# Set problem
Lines containing the string "scene" are to be collected in full.

# Source material
________
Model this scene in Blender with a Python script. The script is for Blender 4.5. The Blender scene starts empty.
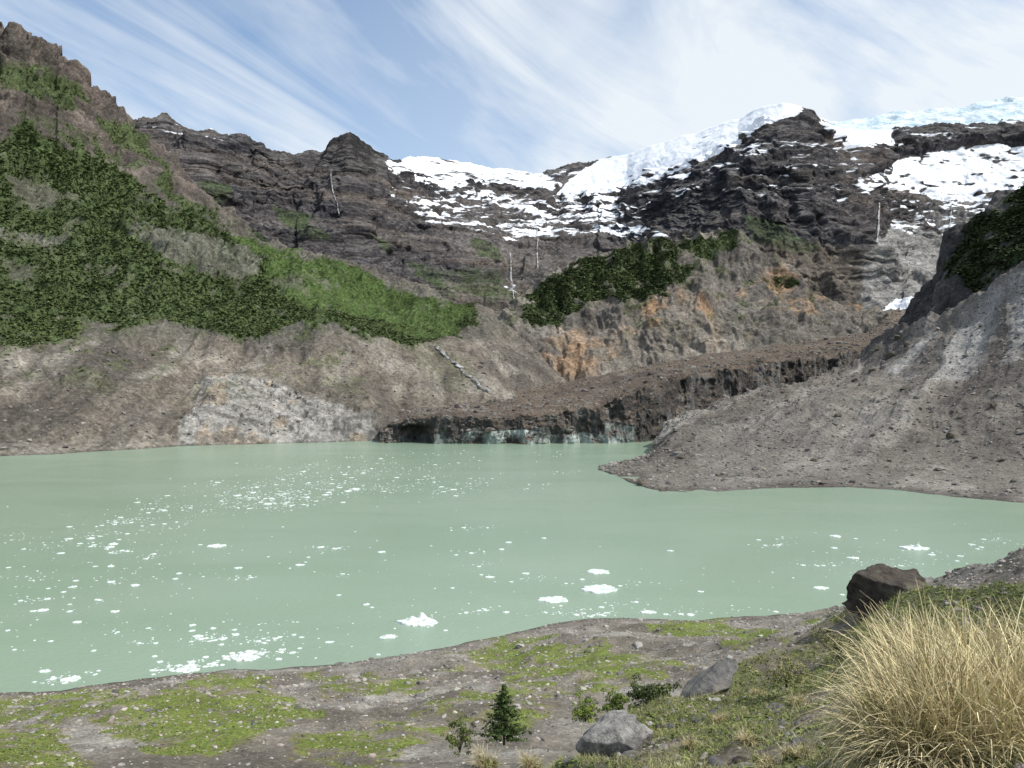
import bpy, bmesh, math, random
import numpy as np
from mathutils import Vector, Matrix
random.seed(7); RNG=np.random.default_rng(7)
F=803.0; H=40.0; CX=512.0; CY=384.0
scn=bpy.context.scene
COL=scn.collection
scn.view_settings.view_transform='Standard'; scn.view_settings.look='None'; scn.view_settings.exposure=0
# ---------------------------------------------------------------- noise
def _h(ix,iy,iz,seed):
    n=(ix.astype(np.uint32)*np.uint32(374761393)+iy.astype(np.uint32)*np.uint32(668265263)+iz.astype(np.uint32)*np.uint32(2147483647)+np.uint32(seed*974711+13))
    n=(n^(n>>np.uint32(13)))*np.uint32(1274126177); n=n^(n>>np.uint32(16)); n=n*np.uint32(2246822519); n=n^(n>>np.uint32(15))
    return (n&np.uint32(0xFFFFFF)).astype(np.float32)/16777215.0
def vnoise(p,seed):
    f=np.floor(p); t=(p-f).astype(np.float32); t=t*t*(3-2*t); i=f.astype(np.int64)&0xFFFFFFFF
    j=(f.astype(np.int64)+1)&0xFFFFFFFF
    x,y,z=t[...,0],t[...,1],t[...,2]
    def L(a,b,k): return a+(b-a)*k
    c=lambda a,b,d:_h(a,b,d,seed)
    r0=L(L(c(i[...,0],i[...,1],i[...,2]),c(j[...,0],i[...,1],i[...,2]),x),L(c(i[...,0],j[...,1],i[...,2]),c(j[...,0],j[...,1],i[...,2]),x),y)
    r1=L(L(c(i[...,0],i[...,1],j[...,2]),c(j[...,0],i[...,1],j[...,2]),x),L(c(i[...,0],j[...,1],j[...,2]),c(j[...,0],j[...,1],j[...,2]),x),y)
    return L(r0,r1,z)*2-1
ROT=np.array(Matrix.Rotation(0.6,3,Vector((.3,.5,.8)))@Matrix.Identity(3))
def fbm(P,scale,octv=5,seed=1,ridged=False,gain=.5,rot=True):
    p=P*np.array(scale); a=1.0; s=0; tot=0
    for k in range(octv):
        n=vnoise(p,seed+k*7)
        if ridged: n=1-2*np.abs(n)
        s=s+a*n; tot+=a; a*=gain
        p=p*2.03+17.3
        if rot and k>=1: p=p@ROT
    return s/tot
# ---------------------------------------------------------------- mesh builder
def mk(name,V,Fc,mat,parent=None,smooth=False,col=None,fl=None,kind=None):
    V=np.asarray(V,dtype=np.float32).reshape(-1,3); Fc=np.asarray(Fc,dtype=np.int32); k=Fc.shape[1]; n=len(Fc)
    me=bpy.data.meshes.new(name)
    me.vertices.add(len(V)); me.vertices.foreach_set('co',V.ravel())
    me.loops.add(n*k); me.loops.foreach_set('vertex_index',Fc.ravel())
    me.polygons.add(n); me.polygons.foreach_set('loop_start',np.arange(0,n*k,k,dtype=np.int32))
    me.update(calc_edges=True)
    me.polygons.foreach_set('use_smooth',np.full(n,smooth,dtype=bool))
    if col is not None:
        c=np.ones((len(V),4),dtype=np.float32); c[:,:3]=np.asarray(col).reshape(-1,3)
        me.attributes.new('col','FLOAT_COLOR','POINT').data.foreach_set('color',c.ravel())
    if fl:
        for kk,vv in fl.items(): me.attributes.new(kk,'FLOAT','POINT').data.foreach_set('value',np.asarray(vv,dtype=np.float32).ravel())
    me.materials.append(mat)
    o=bpy.data.objects.new(name,me); COL.objects.link(o)
    if parent: o.parent=parent
    if kind: o['kind']=kind
    return o
def tag(o,label,cat,group=None,kind=None):
    o['label']=label; o['category']=cat
    if group: o['group']=group
    if kind: o['kind']=kind
    return o
def empty(name,loc,label,cat,group=None):
    o=bpy.data.objects.new(name,None); COL.objects.link(o); o.location=loc; o.empty_display_size=.2
    return tag(o,label,cat,group)
# ---------------------------------------------------------------- materials
def newmat(name):
    m=bpy.data.materials.new(name); m.use_nodes=True; nt=m.node_tree; b=nt.nodes['Principled BSDF']
    return m,nt,b
def N(nt,t,**k):
    n=nt.nodes.new(t)
    for a,v in k.items(): setattr(n,a,v)
    return n
def noise(nt,co,scale,mapscale=None,detail=6,rough=.6,dist=0):
    n=N(nt,'ShaderNodeTexNoise'); n.inputs['Scale'].default_value=scale; n.inputs['Detail'].default_value=detail; n.inputs['Roughness'].default_value=rough; n.inputs['Distortion'].default_value=dist
    if mapscale:
        mp=N(nt,'ShaderNodeMapping'); mp.inputs['Scale'].default_value=mapscale; nt.links.new(co,mp.inputs[0]); nt.links.new(mp.outputs[0],n.inputs['Vector'])
    else: nt.links.new(co,n.inputs['Vector'])
    return n.outputs['Fac']
def mrange(nt,v,a,b,c,d):
    n=N(nt,'ShaderNodeMapRange'); nt.links.new(v,n.inputs[0])
    for i,x in enumerate((a,b,c,d)): n.inputs[i+1].default_value=x
    return n.outputs[0]
def mth(nt,op,a,b):
    n=N(nt,'ShaderNodeMath',operation=op)
    for i,x in enumerate((a,b)):
        if isinstance(x,(int,float)): n.inputs[i].default_value=x
        else: nt.links.new(x,n.inputs[i])
    return n.outputs[0]
def vscale(nt,c,f):
    n=N(nt,'ShaderNodeVectorMath',operation='SCALE'); nt.links.new(c,n.inputs[0]); nt.links.new(f,n.inputs['Scale']); return n.outputs[0]
def mixc(nt,f,a,b):
    n=N(nt,'ShaderNodeMix',data_type='RGBA')
    nt.links.new(f,n.inputs[0])
    for i,x in ((6,a),(7,b)):
        if isinstance(x,tuple): n.inputs[i].default_value=(*x,1)
        else: nt.links.new(x,n.inputs[i])
    return n.outputs[2]
def terrain_mat(name,unit,strata=.0,vert=.0,fine=.8,bump=.6,bdist=None,snow=False,rough=.95,gainc=1.0):
    m,nt,b=newmat(name)
    co=N(nt,'ShaderNodeTexCoord').outputs['Object']
    at=N(nt,'ShaderNodeAttribute',attribute_name='col').outputs['Color']
    big=noise(nt,co,1/(unit*18),detail=4); f=mrange(nt,big,.3,.7,.75*gainc,1.25*gainc)
    fi=noise(nt,co,1/(unit*1.6),detail=8,rough=.75); f=mth(nt,'MULTIPLY',f,mrange(nt,fi,.3,.7,1-fine*.62,1+fine*.62))
    h=fi
    if strata:
        s=noise(nt,co,1/unit,(.035,.035,.28),detail=6,rough=.72,dist=.8); f=mth(nt,'MULTIPLY',f,mrange(nt,s,.35,.65,1-strata*.5,1+strata*.5)); h=mth(nt,'ADD',h,mth(nt,'MULTIPLY',s,strata))
    if vert:
        s=noise(nt,co,1/unit,(.35,.35,.035),detail=5,rough=.7,dist=.8); f=mth(nt,'MULTIPLY',f,mrange(nt,s,.35,.65,1-vert*.5,1+vert*.5)); h=mth(nt,'ADD',h,mth(nt,'MULTIPLY',s,vert))
    c=vscale(nt,at,f)
    vo=N(nt,'ShaderNodeTexVoronoi'); vo.inputs['Scale'].default_value=1/(unit*.9); nt.links.new(co,vo.inputs['Vector'])
    sep=N(nt,'ShaderNodeSeparateColor'); nt.links.new(vo.outputs['Color'],sep.inputs[0])
    c=vscale(nt,c,mrange(nt,sep.outputs[0],0,1,1-fine*.25,1+fine*.28))
    if snow:
        sa=N(nt,'ShaderNodeAttribute',attribute_name='snow').outputs['Fac']
        sn=noise(nt,co,1/(unit*6),(.26,.26,1.8),detail=8,rough=.66)
        sm=mrange(nt,mth(nt,'ADD',sa,mth(nt,'MULTIPLY',mth(nt,'SUBTRACT',sn,.5),2.5)),.47,.56,0,1)
        sc=mixc(nt,mrange(nt,fi,.35,.7,0,.5),(.80,.82,.86),(.66,.71,.79))
        c=mixc(nt,sm,c,sc)
        h=mth(nt,'MULTIPLY',h,mrange(nt,sm,0,1,1,.15))
    nt.links.new(c,b.inputs['Base Color']); b.inputs['Roughness'].default_value=rough; b.inputs['Specular IOR Level'].default_value=.15
    bp=N(nt,'ShaderNodeBump'); bp.inputs['Strength'].default_value=bump; bp.inputs['Distance'].default_value=bdist or unit*1.5
    nt.links.new(h,bp.inputs['Height']); nt.links.new(bp.outputs[0],b.inputs['Normal'])
    return m
def leaf_mat(name,rough=.7):
    m,nt,b=newmat(name)
    at=N(nt,'ShaderNodeAttribute',attribute_name='col').outputs['Color']
    co=N(nt,'ShaderNodeTexCoord').outputs['Object']
    nz=noise(nt,co,.4,detail=3)
    nt.links.new(vscale(nt,at,mrange(nt,nz,.3,.7,.75,1.25)),b.inputs['Base Color']); b.inputs['Roughness'].default_value=rough; b.inputs['Specular IOR Level'].default_value=.2
    return m
M_far=terrain_mat('headwall_rock',5.0,strata=.85,vert=.6,fine=.9,bump=1.0,bdist=13,snow=True,gainc=1.12)
M_left=terrain_mat('hillside_rock',2.2,strata=.1,vert=.4,fine=.9,bump=.9,bdist=3.5,gainc=1.08)
M_mid=terrain_mat('bench_rock',3.2,strata=.2,vert=.5,fine=.9,bump=.9,bdist=5,gainc=1.12)
M_glac=terrain_mat('glacier_debris',1.5,strata=0,vert=.3,fine=.9,bump=.9,bdist=2.5)
M_mor=terrain_mat('moraine_gravel',1.0,strata=0,vert=.05,fine=.8,bump=.7,bdist=1.4,gainc=1.25)
M_crag=terrain_mat('crag_rock',2.0,strata=.2,vert=.5,fine=.8,bump=.8,bdist=3)
M_gr=terrain_mat('shore_gravel',.16,fine=.8,bump=.7,bdist=.2,gainc=1.05)
M_bank=terrain_mat('bank_soil',.05,fine=.8,bump=.6,bdist=.05)
M_leaf=leaf_mat('foliage'); M_rockatt=leaf_mat('loose_rock',.95)
def rock_mat(name,c1,c2,unit,lich=None):
    m,nt,b=newmat(name); co=N(nt,'ShaderNodeTexCoord').outputs['Object']
    n1=noise(nt,co,1/unit,detail=9,rough=.7); n2=noise(nt,co,.35/unit,detail=5,dist=.5)
    c=mixc(nt,mrange(nt,n1,.35,.65,0,1),c1,c2)
    if lich: c=mixc(nt,mrange(nt,n2,.52,.60,0,.8),c,lich)
    nt.links.new(c,b.inputs['Base Color']); b.inputs['Roughness'].default_value=.92; b.inputs['Specular IOR Level'].default_value=.2
    bp=N(nt,'ShaderNodeBump'); bp.inputs['Strength'].default_value=1; bp.inputs['Distance'].default_value=unit*.8
    nt.links.new(n1,bp.inputs['Height']); nt.links.new(bp.outputs[0],b.inputs['Normal']); return m
M_dark=rock_mat('dark_basalt',(.03,.026,.024),(.12,.10,.08),.25,(.16,.15,.10))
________
# Answer below
Model this scene in Blender with a Python script. The script is for Blender 4.5. The Blender scene starts empty.
scn=bpy.context.scene